Given data:
___

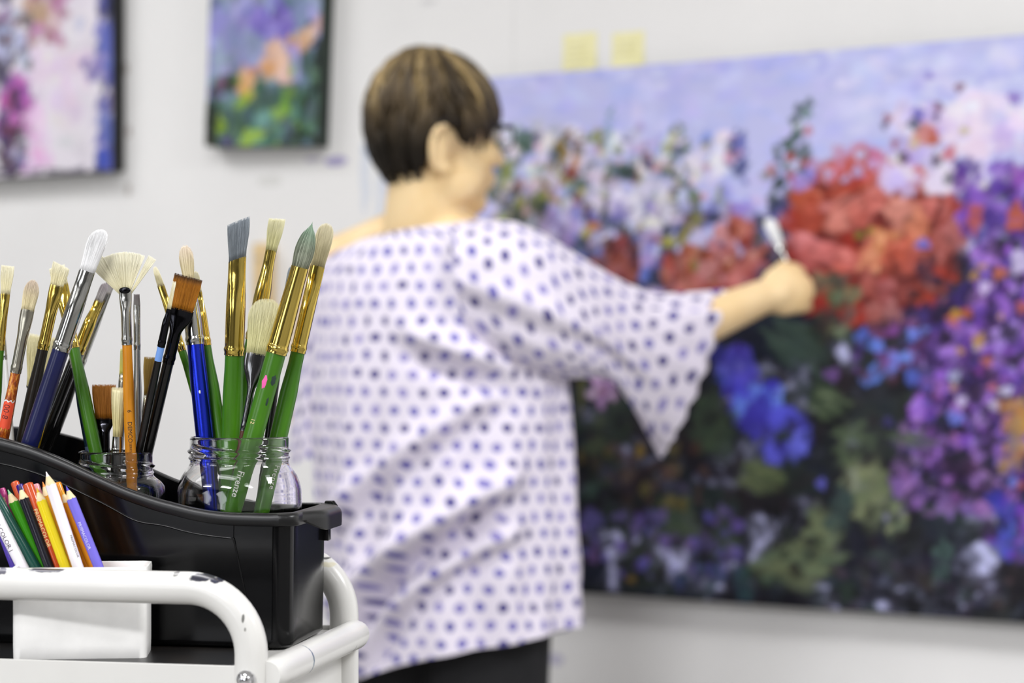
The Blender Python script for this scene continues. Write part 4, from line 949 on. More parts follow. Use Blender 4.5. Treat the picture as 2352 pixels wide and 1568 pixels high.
brush('wide black flat brush with square golden brown hair tipped dark, right of the fan brush', (433, 635), (232, 1490), 708, 830, 1.572, 1.628, 64, 60, 26, 26, 'taklon', 'flat', 'black', 'black', n=420, group=G2, thick=.2)
brush('thin cream tipped brush with a light blue band on its dark handle', (401, 646), (226, 1490), 706, 792, 1.556, 1.626, 8, 10, 17, 19, 'cream', 'flat', 'black', 'black', n=40, group=G2, bands=[(0, .95, 'black'), (.95, 1, 'sky')])
# ---- left end of the bin
brush('green handled brush with a squared cream head, at the left edge of the picture', (18, 610), (-62, 1500), 672, 800, 1.578, 1.600, 30, 22, 18, 24, 'cream', 'flat', 'gold', 'green', n=150, group=G3, thick=.4)
brush('thin white handled brush behind the tortoiseshell one at the left edge', (3, 700), (62, 1500), 740, 822, 1.622, 1.622, 8, 9, 9, 14, 'cream', 'round', 'silver', 'white', n=40, group=G3, flat=False)
r = brush('tortoiseshell lacquered brush with an orange price sticker and a worn nickel ferrule', (77, 642), (-88, 1500), 710, 852, 1.572, 1.594, 39, 31, 24, 27, 'pinkish', 'oval', 'old', 'tort', n=240, group=G3, thick=.5)
# price sticker wrapped round the handle
zs0, zs1 = r[3]-(920-852)*r[4]*1.03, r[3]-(982-852)*r[4]*1.03
mb = MB(); R = []
for i in range(9):
    z = zs0+(zs1-zs0)*i/8; row = []
    for j in range(13): a = -1.35+2.35*j/12; q = r[1](z)+.00015+(.0003 if j == 12 else 0); row.append((q*math.sin(a), -q*math.cos(a), z+.0007*math.sin(j*1.7)*(i in (0, 8))))
    R.append(row)
mb.rings(R, False, False); m_st = plain('orange sticker paper', (226, 78, 44), .6); st = mb.build('price_sticker', m_st, r[0])
mb = MB(); R = []
for i in range(3):
    row = []
    for j in range(13): a = -1.35+2.35*j/12; q = r[1](zs0)+.0004; row.append((q*math.sin(a), -q*math.cos(a), zs0+.0007*math.sin(j*1.7)-.0003+.0005*i*(1+.5*math.sin(j*2.3))))
    R.append(row)
mb.rings(R, False, False); mb.build('torn_edge', plain('torn white paper', (232, 230, 226), .7), r[0])
tx = wrap_text('00·8', .0066, r[0], zs0-.0022, r[1], plain('faded ink', (104, 30, 26), .6), -.15, .95, lift=.0003); tx.name = 'sticker_writing'
brush('wide old hog brush behind the dark brown one, its hair spreading to both sides', (98, 770), (-30, 1500), 886, 915, 1.632, 1.63, 62, 34, 22, 24, 'hog', 'flat', 'black', 'black', n=320, group=G3, thick=.3)
brush('dark brown handled brush with a gold ferrule and a slanted cream head', (141, 608), (-55, 1500), 655, 798, 1.586, 1.606, 40, 32, 26, 31, 'cream', 'flat', 'gold', 'brownblack', n=200, group=G3, tilt=-.10, thick=.36)
brush('slim brass yellow handled brush seen as a thin strip beside the navy handle', (126, 880), (-50, 1500), 905, 940, 1.614, 1.622, 8, 9, 10, 15, 'hog', 'round', 'silver', 'yellow', n=30, group=G3, flat=False)
brush('black brush with a gold ferrule, left of the pair crossing behind the green handle', (243, 650), (-100, 1500), 690, 806, 1.626, 1.634, 20, 19, 28, 27, 'dust', 'filbert', 'gold', 'black', n=90, group=G3)
brush('black brush with a silver ferrule, right of the pair crossing behind the green handle', (258, 640), (-70, 1500), 672, 836, 1.640, 1.648, 22, 20, 23, 29, 'dust', 'filbert', 'silver', 'black', n=90, group=G3)
r = brush('large navy handled brush with a soft white head and a wide silver ferrule', (232, 527), (-92, 1500), 622, 800, 1.560, 1.582, 46, 37, 40, 40, 'white', 'filbert', 'silver', 'navy', n=300, group=G3, tilt=.22, thick=.5)

# ================================================================ coloured pencils in the cup
m_wood = plain('cedar cone', (226, 206, 162), .6, var=.1, vs=300)
def pencil(label, T, E, DT, DE, w, col, lead=None, cone=None, text=None, tmat=None, tz=None, tsize=.0034, phi=0.0, rough=.2, cap=None):
    DT, DE = 1.495+(DT-1.48)*.7, 1.495+(DE-1.478)*.9
    pT, pE = P(T[0], T[1], DT), P(E[0], E[1], DE); M, L = axis_frame(pT, pE); k = (DT+DE)/2/FPX; R_ = w*k/2
    r0 = empty('coloured_pencil', M, label, 'pencil', 'coloured pencils in the white cup')
    nt_ = lacquer('pencil lacquer', col, tuple(x*.93 for x in col), rough); N = 24
    if lead is not None:
        zc = L-cone*k; mb = MB(); mb.loft([(0, R_, R_), (zc*.5, R_, R_), (zc, R_, R_)], N)
        me = mb.v  # scalloped edge where the paint meets the cut
        mb.v = [(x, y, z+(.0006*math.cos(6*math.atan2(y, x)) if abs(z-zc) < 1e-6 else 0)) for (x, y, z) in me]
        mb.build('barrel', nt_.m, r0, angle=50)
        zl = L-cone*k*.36; rl = R_*.36
        mb = MB(); mb.loft([(zc-.0012, R_*.99, R_*.99), (zc+.0002, R_*.965, R_*.965), (zl, rl, rl)], N); mb.build('wood_cone', m_wood, r0, angle=50)
        mb = MB(); mb.loft([(zl-.0004, rl*.99, rl*.99), (L-.0012, rl*.36, rl*.36), (L-.0003, rl*.26, rl*.26), (L, rl*.06, rl*.06)], N); mb.build('lead', plain('pencil lead', lead, .6), r0, angle=60)
    else:
        mb = MB(); mb.loft([(0, R_, R_), (L*.5, R_, R_), (L-.0012, R_, R_), (L-.0004, R_*.92, R_*.92), (L, R_*.7, R_*.7)], N); mb.build('barrel', nt_.m, r0, angle=40)
        if cap: mb = MB(); mb.loft([(L-.0001, R_*.66, R_*.66), (L+.00025, R_*.62, R_*.62), (L+.0003, R_*.3, R_*.3)], N); mb.build('end_dip', plain('pencil end', cap, .4), r0)
    if text: wrap_text(text, tsize, r0, L-tz*k, lambda z: R_, tmat, phi, 1.0, lift=.0001)
    return r0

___

Exercise aim:
Leave out the pictures and transcribe everything else exactly.

Exercise output:
The Blender Python script for this scene continues. Write part 4, from line 949 on. More parts follow. Use Blender 4.5. Treat the picture as 2352 pixels wide and 1568 pixels high.
brush('wide black flat brush with square golden brown hair tipped dark, right of the fan brush', (433, 635), (232, 1490), 708, 830, 1.572, 1.628, 64, 60, 26, 26, 'taklon', 'flat', 'black', 'black', n=420, group=G2, thick=.2)
brush('thin cream tipped brush with a light blue band on its dark handle', (401, 646), (226, 1490), 706, 792, 1.556, 1.626, 8, 10, 17, 19, 'cream', 'flat', 'black', 'black', n=40, group=G2, bands=[(0, .95, 'black'), (.95, 1, 'sky')])
# ---- left end of the bin
brush('green handled brush with a squared cream head, at the left edge of the picture', (18, 610), (-62, 1500), 672, 800, 1.578, 1.600, 30, 22, 18, 24, 'cream', 'flat', 'gold', 'green', n=150, group=G3, thick=.4)
brush('thin white handled brush behind the tortoiseshell one at the left edge', (3, 700), (62, 1500), 740, 822, 1.622, 1.622, 8, 9, 9, 14, 'cream', 'round', 'silver', 'white', n=40, group=G3, flat=False)
r = brush('tortoiseshell lacquered brush with an orange price sticker and a worn nickel ferrule', (77, 642), (-88, 1500), 710, 852, 1.572, 1.594, 39, 31, 24, 27, 'pinkish', 'oval', 'old', 'tort', n=240, group=G3, thick=.5)
# price sticker wrapped round the handle
zs0, zs1 = r[3]-(920-852)*r[4]*1.03, r[3]-(982-852)*r[4]*1.03
mb = MB(); R = []
for i in range(9):
    z = zs0+(zs1-zs0)*i/8; row = []
    for j in range(13): a = -1.35+2.35*j/12; q = r[1](z)+.00015+(.0003 if j == 12 else 0); row.append((q*math.sin(a), -q*math.cos(a), z+.0007*math.sin(j*1.7)*(i in (0, 8))))
    R.append(row)
mb.rings(R, False, False); m_st = plain('orange sticker paper', (226, 78, 44), .6); st = mb.build('price_sticker', m_st, r[0])
mb = MB(); R = []
for i in range(3):
    row = []
    for j in range(13): a = -1.35+2.35*j/12; q = r[1](zs0)+.0004; row.append((q*math.sin(a), -q*math.cos(a), zs0+.0007*math.sin(j*1.7)-.0003+.0005*i*(1+.5*math.sin(j*2.3))))
    R.append(row)
mb.rings(R, False, False); mb.build('torn_edge', plain('torn white paper', (232, 230, 226), .7), r[0])
tx = wrap_text('00·8', .0066, r[0], zs0-.0022, r[1], plain('faded ink', (104, 30, 26), .6), -.15, .95, lift=.0003); tx.name = 'sticker_writing'
brush('wide old hog brush behind the dark brown one, its hair spreading to both sides', (98, 770), (-30, 1500), 886, 915, 1.632, 1.63, 62, 34, 22, 24, 'hog', 'flat', 'black', 'black', n=320, group=G3, thick=.3)
brush('dark brown handled brush with a gold ferrule and a slanted cream head', (141, 608), (-55, 1500), 655, 798, 1.586, 1.606, 40, 32, 26, 31, 'cream', 'flat', 'gold', 'brownblack', n=200, group=G3, tilt=-.10, thick=.36)
brush('slim brass yellow handled brush seen as a thin strip beside the navy handle', (126, 880), (-50, 1500), 905, 940, 1.614, 1.622, 8, 9, 10, 15, 'hog', 'round', 'silver', 'yellow', n=30, group=G3, flat=False)
brush('black brush with a gold ferrule, left of the pair crossing behind the green handle', (243, 650), (-100, 1500), 690, 806, 1.626, 1.634, 20, 19, 28, 27, 'dust', 'filbert', 'gold', 'black', n=90, group=G3)
brush('black brush with a silver ferrule, right of the pair crossing behind the green handle', (258, 640), (-70, 1500), 672, 836, 1.640, 1.648, 22, 20, 23, 29, 'dust', 'filbert', 'silver', 'black', n=90, group=G3)
r = brush('large navy handled brush with a soft white head and a wide silver ferrule', (232, 527), (-92, 1500), 622, 800, 1.560, 1.582, 46, 37, 40, 40, 'white', 'filbert', 'silver', 'navy', n=300, group=G3, tilt=.22, thick=.5)

# ================================================================ coloured pencils in the cup
m_wood = plain('cedar cone', (226, 206, 162), .6, var=.1, vs=300)
def pencil(label, T, E, DT, DE, w, col, lead=None, cone=None, text=None, tmat=None, tz=None, tsize=.0034, phi=0.0, rough=.2, cap=None):
    DT, DE = 1.495+(DT-1.48)*.7, 1.495+(DE-1.478)*.9
    pT, pE = P(T[0], T[1], DT), P(E[0], E[1], DE); M, L = axis_frame(pT, pE); k = (DT+DE)/2/FPX; R_ = w*k/2
    r0 = empty('coloured_pencil', M, label, 'pencil', 'coloured pencils in the white cup')
    nt_ = lacquer('pencil lacquer', col, tuple(x*.93 for x in col), rough); N = 24
    if lead is not None:
        zc = L-cone*k; mb = MB(); mb.loft([(0, R_, R_), (zc*.5, R_, R_), (zc, R_, R_)], N)
        me = mb.v  # scalloped edge where the paint meets the cut
        mb.v = [(x, y, z+(.0006*math.cos(6*math.atan2(y, x)) if abs(z-zc) < 1e-6 else 0)) for (x, y, z) in me]
        mb.build('barrel', nt_.m, r0, angle=50)
        zl = L-cone*k*.36; rl = R_*.36
        mb = MB(); mb.loft([(zc-.0012, R_*.99, R_*.99), (zc+.0002, R_*.965, R_*.965), (zl, rl, rl)], N); mb.build('wood_cone', m_wood, r0, angle=50)
        mb = MB(); mb.loft([(zl-.0004, rl*.99, rl*.99), (L-.0012, rl*.36, rl*.36), (L-.0003, rl*.26, rl*.26), (L, rl*.06, rl*.06)], N); mb.build('lead', plain('pencil lead', lead, .6), r0, angle=60)
    else:
        mb = MB(); mb.loft([(0, R_, R_), (L*.5, R_, R_), (L-.0012, R_, R_), (L-.0004, R_*.92, R_*.92), (L, R_*.7, R_*.7)], N); mb.build('barrel', nt_.m, r0, angle=40)
        if cap: mb = MB(); mb.loft([(L-.0001, R_*.66, R_*.66), (L+.00025, R_*.62, R_*.62), (L+.0003, R_*.3, R_*.3)], N); mb.build('end_dip', plain('pencil end', cap, .4), r0)
    if text: wrap_text(text, tsize, r0, L-tz*k, lambda z: R_, tmat, phi, 1.0, lift=.0001)
    return r0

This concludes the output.